Information given =
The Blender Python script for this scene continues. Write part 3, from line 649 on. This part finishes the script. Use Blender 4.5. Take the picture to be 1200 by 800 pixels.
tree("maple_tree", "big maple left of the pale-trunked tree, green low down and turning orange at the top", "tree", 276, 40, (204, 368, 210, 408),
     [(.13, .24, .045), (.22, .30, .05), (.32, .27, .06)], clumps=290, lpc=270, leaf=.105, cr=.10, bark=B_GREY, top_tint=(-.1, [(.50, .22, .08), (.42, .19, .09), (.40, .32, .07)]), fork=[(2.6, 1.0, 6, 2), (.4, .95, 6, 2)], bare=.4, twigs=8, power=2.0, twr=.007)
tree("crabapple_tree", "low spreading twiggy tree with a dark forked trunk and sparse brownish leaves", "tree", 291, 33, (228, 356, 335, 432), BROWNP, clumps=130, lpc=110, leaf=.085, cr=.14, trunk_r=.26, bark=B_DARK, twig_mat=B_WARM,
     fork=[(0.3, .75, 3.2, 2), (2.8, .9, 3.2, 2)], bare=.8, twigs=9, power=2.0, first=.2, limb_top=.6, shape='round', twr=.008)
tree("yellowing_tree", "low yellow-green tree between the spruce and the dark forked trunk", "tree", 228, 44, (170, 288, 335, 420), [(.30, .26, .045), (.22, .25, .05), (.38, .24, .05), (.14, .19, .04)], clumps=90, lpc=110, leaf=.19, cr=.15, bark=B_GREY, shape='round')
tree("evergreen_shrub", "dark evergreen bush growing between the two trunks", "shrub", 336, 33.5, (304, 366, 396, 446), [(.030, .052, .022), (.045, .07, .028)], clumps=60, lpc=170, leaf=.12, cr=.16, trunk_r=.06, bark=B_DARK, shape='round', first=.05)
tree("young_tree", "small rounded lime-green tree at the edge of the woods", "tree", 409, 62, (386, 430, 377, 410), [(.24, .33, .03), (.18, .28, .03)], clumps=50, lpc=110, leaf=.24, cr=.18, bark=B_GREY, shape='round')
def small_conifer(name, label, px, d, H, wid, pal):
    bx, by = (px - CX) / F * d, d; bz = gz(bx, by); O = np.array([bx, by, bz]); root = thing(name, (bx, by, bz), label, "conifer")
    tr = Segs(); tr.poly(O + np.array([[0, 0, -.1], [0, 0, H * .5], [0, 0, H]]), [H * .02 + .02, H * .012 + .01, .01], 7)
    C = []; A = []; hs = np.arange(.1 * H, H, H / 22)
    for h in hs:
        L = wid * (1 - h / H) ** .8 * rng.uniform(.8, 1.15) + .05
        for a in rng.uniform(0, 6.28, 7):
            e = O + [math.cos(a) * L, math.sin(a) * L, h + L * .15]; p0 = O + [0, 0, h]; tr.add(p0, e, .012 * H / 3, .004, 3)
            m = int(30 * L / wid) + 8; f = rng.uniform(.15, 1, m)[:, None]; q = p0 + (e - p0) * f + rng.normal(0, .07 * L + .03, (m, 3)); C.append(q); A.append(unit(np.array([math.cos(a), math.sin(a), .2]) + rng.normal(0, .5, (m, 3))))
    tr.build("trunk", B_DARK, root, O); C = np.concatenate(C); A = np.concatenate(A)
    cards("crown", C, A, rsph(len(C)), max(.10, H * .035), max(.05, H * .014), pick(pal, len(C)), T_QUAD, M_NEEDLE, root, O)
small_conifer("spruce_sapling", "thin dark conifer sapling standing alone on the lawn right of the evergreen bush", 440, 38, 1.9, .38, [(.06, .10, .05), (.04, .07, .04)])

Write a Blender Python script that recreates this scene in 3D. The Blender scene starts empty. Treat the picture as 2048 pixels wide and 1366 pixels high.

Task instructions =
Write out each line of the data above again, exactly as given.

Output of the exercise =
The Blender Python script for this scene continues. Write part 3, from line 649 on. This part finishes the script. Use Blender 4.5. Take the picture to be 1200 by 800 pixels.
tree("maple_tree", "big maple left of the pale-trunked tree, green low down and turning orange at the top", "tree", 276, 40, (204, 368, 210, 408),
     [(.13, .24, .045), (.22, .30, .05), (.32, .27, .06)], clumps=290, lpc=270, leaf=.105, cr=.10, bark=B_GREY, top_tint=(-.1, [(.50, .22, .08), (.42, .19, .09), (.40, .32, .07)]), fork=[(2.6, 1.0, 6, 2), (.4, .95, 6, 2)], bare=.4, twigs=8, power=2.0, twr=.007)
tree("crabapple_tree", "low spreading twiggy tree with a dark forked trunk and sparse brownish leaves", "tree", 291, 33, (228, 356, 335, 432), BROWNP, clumps=130, lpc=110, leaf=.085, cr=.14, trunk_r=.26, bark=B_DARK, twig_mat=B_WARM,
     fork=[(0.3, .75, 3.2, 2), (2.8, .9, 3.2, 2)], bare=.8, twigs=9, power=2.0, first=.2, limb_top=.6, shape='round', twr=.008)
tree("yellowing_tree", "low yellow-green tree between the spruce and the dark forked trunk", "tree", 228, 44, (170, 288, 335, 420), [(.30, .26, .045), (.22, .25, .05), (.38, .24, .05), (.14, .19, .04)], clumps=90, lpc=110, leaf=.19, cr=.15, bark=B_GREY, shape='round')
tree("evergreen_shrub", "dark evergreen bush growing between the two trunks", "shrub", 336, 33.5, (304, 366, 396, 446), [(.030, .052, .022), (.045, .07, .028)], clumps=60, lpc=170, leaf=.12, cr=.16, trunk_r=.06, bark=B_DARK, shape='round', first=.05)
tree("young_tree", "small rounded lime-green tree at the edge of the woods", "tree", 409, 62, (386, 430, 377, 410), [(.24, .33, .03), (.18, .28, .03)], clumps=50, lpc=110, leaf=.24, cr=.18, bark=B_GREY, shape='round')
def small_conifer(name, label, px, d, H, wid, pal):
    bx, by = (px - CX) / F * d, d; bz = gz(bx, by); O = np.array([bx, by, bz]); root = thing(name, (bx, by, bz), label, "conifer")
    tr = Segs(); tr.poly(O + np.array([[0, 0, -.1], [0, 0, H * .5], [0, 0, H]]), [H * .02 + .02, H * .012 + .01, .01], 7)
    C = []; A = []; hs = np.arange(.1 * H, H, H / 22)
    for h in hs:
        L = wid * (1 - h / H) ** .8 * rng.uniform(.8, 1.15) + .05
        for a in rng.uniform(0, 6.28, 7):
            e = O + [math.cos(a) * L, math.sin(a) * L, h + L * .15]; p0 = O + [0, 0, h]; tr.add(p0, e, .012 * H / 3, .004, 3)
            m = int(30 * L / wid) + 8; f = rng.uniform(.15, 1, m)[:, None]; q = p0 + (e - p0) * f + rng.normal(0, .07 * L + .03, (m, 3)); C.append(q); A.append(unit(np.array([math.cos(a), math.sin(a), .2]) + rng.normal(0, .5, (m, 3))))
    tr.build("trunk", B_DARK, root, O); C = np.concatenate(C); A = np.concatenate(A)
    cards("crown", C, A, rsph(len(C)), max(.10, H * .035), max(.05, H * .014), pick(pal, len(C)), T_QUAD, M_NEEDLE, root, O)
small_conifer("spruce_sapling", "thin dark conifer sapling standing alone on the lawn right of the evergreen bush", 440, 38, 1.9, .38, [(.06, .10, .05), (.04, .07, .04)])

Write a Blender Python script that recreates this scene in 3D. The Blender scene starts empty. Treat the picture as 2048 pixels wide and 1366 pixels high.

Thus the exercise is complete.